### Data lines
══════════

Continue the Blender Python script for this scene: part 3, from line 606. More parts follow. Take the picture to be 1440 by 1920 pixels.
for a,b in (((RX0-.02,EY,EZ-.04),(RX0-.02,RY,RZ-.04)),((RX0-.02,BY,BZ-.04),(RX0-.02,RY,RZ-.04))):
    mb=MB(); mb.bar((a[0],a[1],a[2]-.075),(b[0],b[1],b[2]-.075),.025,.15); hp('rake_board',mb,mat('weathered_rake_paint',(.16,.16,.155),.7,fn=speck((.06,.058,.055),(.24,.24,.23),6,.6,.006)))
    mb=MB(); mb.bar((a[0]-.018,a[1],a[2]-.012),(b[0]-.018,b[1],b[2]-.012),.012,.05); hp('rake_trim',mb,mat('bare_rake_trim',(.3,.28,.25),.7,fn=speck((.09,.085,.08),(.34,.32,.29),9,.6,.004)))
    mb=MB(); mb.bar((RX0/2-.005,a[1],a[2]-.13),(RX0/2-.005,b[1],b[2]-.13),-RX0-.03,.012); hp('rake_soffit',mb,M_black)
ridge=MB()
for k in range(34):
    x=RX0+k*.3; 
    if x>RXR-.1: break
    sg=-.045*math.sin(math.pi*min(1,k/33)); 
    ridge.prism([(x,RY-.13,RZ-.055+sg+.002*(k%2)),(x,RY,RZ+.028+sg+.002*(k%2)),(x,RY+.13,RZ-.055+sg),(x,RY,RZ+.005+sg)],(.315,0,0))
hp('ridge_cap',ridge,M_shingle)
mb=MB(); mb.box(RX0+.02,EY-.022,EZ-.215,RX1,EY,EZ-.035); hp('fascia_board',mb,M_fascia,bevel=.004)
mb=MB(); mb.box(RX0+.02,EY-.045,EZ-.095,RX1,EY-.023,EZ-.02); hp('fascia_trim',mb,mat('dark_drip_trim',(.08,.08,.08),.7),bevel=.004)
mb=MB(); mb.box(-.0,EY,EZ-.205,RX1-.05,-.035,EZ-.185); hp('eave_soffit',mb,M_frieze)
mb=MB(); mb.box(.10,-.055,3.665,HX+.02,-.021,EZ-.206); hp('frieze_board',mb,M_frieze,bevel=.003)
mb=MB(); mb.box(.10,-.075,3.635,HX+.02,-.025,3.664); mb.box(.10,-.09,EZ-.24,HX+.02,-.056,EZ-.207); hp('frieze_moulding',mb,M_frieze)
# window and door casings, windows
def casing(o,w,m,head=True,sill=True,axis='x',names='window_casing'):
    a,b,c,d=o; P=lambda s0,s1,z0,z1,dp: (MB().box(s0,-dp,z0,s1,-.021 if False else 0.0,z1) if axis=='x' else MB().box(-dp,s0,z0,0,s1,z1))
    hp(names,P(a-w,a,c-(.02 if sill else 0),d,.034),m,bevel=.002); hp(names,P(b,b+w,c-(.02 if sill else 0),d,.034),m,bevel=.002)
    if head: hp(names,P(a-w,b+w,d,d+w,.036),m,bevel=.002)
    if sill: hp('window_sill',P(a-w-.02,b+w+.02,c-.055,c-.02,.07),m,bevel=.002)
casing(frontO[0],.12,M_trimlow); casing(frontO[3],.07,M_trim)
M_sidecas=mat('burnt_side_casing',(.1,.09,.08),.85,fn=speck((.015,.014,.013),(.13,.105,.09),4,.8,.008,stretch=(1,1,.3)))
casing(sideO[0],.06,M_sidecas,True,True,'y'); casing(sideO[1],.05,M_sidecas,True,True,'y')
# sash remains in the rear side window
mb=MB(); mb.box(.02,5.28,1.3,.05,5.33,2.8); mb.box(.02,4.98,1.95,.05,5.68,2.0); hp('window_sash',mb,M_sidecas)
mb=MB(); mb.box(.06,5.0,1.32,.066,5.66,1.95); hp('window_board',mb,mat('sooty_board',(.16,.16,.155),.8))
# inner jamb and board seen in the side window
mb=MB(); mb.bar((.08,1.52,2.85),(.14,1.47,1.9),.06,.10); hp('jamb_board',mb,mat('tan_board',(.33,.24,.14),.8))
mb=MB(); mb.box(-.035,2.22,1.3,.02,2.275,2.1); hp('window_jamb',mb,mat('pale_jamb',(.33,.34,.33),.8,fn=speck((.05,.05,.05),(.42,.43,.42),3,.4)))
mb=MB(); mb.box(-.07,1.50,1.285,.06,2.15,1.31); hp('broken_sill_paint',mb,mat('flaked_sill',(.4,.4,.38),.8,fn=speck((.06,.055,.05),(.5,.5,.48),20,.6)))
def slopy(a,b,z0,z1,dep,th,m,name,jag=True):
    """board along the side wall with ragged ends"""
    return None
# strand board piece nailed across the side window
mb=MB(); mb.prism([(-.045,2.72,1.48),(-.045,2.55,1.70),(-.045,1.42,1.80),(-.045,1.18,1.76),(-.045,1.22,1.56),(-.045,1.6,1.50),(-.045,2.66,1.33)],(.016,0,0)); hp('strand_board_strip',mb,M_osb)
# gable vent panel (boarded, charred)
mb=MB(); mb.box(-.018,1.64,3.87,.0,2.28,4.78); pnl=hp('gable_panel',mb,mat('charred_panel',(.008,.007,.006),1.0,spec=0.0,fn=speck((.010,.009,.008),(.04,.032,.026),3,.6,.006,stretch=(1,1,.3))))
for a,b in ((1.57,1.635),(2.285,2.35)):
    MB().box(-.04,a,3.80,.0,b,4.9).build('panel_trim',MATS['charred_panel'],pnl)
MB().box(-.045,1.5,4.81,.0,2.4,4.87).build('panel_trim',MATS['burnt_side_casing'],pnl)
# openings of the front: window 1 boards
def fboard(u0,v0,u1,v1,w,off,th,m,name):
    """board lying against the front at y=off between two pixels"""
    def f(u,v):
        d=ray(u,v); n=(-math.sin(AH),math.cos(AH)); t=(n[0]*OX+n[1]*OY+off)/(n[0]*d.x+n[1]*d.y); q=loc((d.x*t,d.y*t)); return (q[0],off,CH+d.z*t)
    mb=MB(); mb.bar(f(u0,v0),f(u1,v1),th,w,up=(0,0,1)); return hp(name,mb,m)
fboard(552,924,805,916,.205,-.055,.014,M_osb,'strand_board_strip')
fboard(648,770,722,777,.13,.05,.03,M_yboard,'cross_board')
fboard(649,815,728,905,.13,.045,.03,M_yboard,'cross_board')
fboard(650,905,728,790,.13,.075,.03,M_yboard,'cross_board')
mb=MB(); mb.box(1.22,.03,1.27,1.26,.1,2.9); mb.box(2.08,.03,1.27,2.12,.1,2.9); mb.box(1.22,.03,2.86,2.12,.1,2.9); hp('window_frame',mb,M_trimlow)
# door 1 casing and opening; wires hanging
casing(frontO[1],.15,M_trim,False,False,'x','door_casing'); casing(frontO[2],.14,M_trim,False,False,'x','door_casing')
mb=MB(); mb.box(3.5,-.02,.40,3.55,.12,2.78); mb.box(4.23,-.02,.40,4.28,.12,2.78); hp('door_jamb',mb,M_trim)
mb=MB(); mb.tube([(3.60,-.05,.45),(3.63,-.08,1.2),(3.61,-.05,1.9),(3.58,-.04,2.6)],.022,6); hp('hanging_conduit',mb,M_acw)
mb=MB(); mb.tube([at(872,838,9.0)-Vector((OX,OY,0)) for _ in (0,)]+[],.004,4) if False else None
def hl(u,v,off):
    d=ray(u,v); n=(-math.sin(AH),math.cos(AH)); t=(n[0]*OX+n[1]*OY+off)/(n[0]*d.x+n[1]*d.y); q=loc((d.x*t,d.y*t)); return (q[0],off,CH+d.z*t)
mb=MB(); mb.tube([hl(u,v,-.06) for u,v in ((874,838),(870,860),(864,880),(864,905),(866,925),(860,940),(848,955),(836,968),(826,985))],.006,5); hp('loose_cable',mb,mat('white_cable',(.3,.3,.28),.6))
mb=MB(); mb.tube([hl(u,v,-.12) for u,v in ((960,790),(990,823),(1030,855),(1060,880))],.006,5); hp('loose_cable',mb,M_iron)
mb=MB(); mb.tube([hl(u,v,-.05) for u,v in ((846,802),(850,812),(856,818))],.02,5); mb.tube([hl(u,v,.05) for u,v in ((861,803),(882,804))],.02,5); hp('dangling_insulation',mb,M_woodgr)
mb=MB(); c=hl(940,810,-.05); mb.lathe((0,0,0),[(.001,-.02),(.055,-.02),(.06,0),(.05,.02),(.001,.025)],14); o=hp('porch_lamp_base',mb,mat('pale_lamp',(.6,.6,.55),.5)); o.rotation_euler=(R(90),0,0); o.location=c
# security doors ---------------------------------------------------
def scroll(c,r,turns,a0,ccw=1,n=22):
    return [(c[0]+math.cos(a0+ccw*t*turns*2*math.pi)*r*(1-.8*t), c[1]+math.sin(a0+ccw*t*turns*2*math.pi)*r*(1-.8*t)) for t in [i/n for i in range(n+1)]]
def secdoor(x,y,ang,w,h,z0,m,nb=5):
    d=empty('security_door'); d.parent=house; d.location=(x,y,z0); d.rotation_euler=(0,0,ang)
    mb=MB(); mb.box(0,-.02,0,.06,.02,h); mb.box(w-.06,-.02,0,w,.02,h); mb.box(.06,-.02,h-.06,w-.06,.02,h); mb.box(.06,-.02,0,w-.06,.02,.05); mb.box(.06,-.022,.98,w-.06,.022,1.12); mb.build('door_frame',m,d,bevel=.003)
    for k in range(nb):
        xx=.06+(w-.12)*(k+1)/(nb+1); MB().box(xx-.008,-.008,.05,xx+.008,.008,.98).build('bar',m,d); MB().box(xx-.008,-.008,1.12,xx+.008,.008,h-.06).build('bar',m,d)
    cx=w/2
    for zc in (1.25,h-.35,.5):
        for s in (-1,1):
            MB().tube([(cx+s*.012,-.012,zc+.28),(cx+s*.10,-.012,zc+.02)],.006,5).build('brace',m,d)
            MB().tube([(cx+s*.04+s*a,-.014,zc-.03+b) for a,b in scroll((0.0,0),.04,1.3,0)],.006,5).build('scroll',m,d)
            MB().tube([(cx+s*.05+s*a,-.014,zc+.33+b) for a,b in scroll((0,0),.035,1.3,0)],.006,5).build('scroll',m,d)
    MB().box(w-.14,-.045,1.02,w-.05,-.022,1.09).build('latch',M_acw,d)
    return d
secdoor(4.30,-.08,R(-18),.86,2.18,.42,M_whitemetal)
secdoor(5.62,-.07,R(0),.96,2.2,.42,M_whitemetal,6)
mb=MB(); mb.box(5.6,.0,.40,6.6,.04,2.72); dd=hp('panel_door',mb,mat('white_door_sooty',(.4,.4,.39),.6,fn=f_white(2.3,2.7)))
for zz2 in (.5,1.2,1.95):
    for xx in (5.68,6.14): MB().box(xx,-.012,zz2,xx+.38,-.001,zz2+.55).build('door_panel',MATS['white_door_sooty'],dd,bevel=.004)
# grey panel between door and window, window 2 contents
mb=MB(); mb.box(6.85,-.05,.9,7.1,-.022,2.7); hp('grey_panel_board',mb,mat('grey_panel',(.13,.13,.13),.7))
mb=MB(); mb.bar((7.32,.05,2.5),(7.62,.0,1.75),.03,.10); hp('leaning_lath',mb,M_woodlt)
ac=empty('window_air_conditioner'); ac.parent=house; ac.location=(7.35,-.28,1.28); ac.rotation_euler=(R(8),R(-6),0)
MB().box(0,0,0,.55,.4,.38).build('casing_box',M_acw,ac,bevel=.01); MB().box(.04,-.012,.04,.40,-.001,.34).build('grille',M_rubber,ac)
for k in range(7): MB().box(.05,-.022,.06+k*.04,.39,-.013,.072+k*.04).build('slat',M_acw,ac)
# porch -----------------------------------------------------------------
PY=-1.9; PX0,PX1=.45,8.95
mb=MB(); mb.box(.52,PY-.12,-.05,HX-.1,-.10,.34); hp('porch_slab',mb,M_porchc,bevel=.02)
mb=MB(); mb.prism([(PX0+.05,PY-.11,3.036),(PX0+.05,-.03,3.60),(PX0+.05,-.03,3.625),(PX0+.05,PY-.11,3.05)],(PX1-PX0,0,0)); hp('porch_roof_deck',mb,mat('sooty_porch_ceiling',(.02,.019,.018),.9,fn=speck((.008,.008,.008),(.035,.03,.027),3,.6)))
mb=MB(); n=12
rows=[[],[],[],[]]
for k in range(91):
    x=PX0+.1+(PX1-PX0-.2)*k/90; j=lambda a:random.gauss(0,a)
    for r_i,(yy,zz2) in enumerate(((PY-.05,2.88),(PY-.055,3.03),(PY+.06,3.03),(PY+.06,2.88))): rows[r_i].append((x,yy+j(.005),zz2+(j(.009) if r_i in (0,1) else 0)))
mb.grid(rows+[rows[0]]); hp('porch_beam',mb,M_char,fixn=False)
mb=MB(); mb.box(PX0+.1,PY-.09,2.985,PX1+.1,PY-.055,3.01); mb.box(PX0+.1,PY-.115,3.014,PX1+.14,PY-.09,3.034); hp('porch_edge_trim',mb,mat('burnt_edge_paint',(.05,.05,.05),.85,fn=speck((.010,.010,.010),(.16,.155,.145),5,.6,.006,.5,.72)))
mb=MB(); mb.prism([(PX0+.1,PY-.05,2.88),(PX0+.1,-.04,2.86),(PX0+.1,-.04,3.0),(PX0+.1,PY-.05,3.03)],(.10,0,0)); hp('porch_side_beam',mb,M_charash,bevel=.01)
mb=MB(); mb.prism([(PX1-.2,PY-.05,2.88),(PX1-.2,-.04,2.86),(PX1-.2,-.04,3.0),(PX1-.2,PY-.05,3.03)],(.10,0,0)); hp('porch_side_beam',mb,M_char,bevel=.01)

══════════

### Exercise
Copy every line of the listing that contains the word "pixels".

### Output for this task
Continue the Blender Python script for this scene: part 3, from line 606. More parts follow. Take the picture to be 1440 by 1920 pixels.
    """board lying against the front at y=off between two pixels"""